Oh, Rats

A: Good morning! I’ve ordered a new mouse for my PC, and left your name as the backup person to contact if I’m not here. Thanks!

B: Should I put out a piece of cheese so it can find its way here?

A: I don’t know about you, but this place is such a maze that even when I smell the cheese, I never find it. I’m beginning to think it’s just cheese-scented air freshener.

B: More than likely. The first one to find the cheese is allowed to escape. I think.

A: I thought that the first person to find the cheese dropped through a trapdoor into oblivion, as an example to others. :) One of these days, remind me to tell you the story about the researcher who decided to study whether rats are smarter than graduate students.

B: I will definitely want to hear that story, but it scares me to think the researcher found out the rats may have been smarter.

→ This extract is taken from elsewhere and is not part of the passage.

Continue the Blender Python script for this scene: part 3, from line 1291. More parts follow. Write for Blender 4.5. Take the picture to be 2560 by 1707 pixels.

A: So, the short version is that, after a night in a bar debating with a colleague, a researcher designed an experiment that proceeded thusly:

(Editor’s note: possibly apocryphal, but funny nonethless)

Two identical mazes were built; one rat-sized, one graduate-student-sized. At the end of the rat-sized maze was a piece of cheese (or maybe a blob of peanut butter; I forget). At the end of the human-sized maze was a $5 bill.

For the first phase of the experiment, there was always a reward at the end. In the second phase of the experiment, there was only a reward intermittently. In the third phase, the researcher gradually decreased the frequency of the reward, until after a while, there was no reward.

The researcher found that after the reward had been gone for a while, the rats quit running the maze. The graduate students, however, continued to run the maze in hope of a reward.

Personally, my conclusion is that the rats had better food, housing, working conditions, and possibly better stipends than the grad students.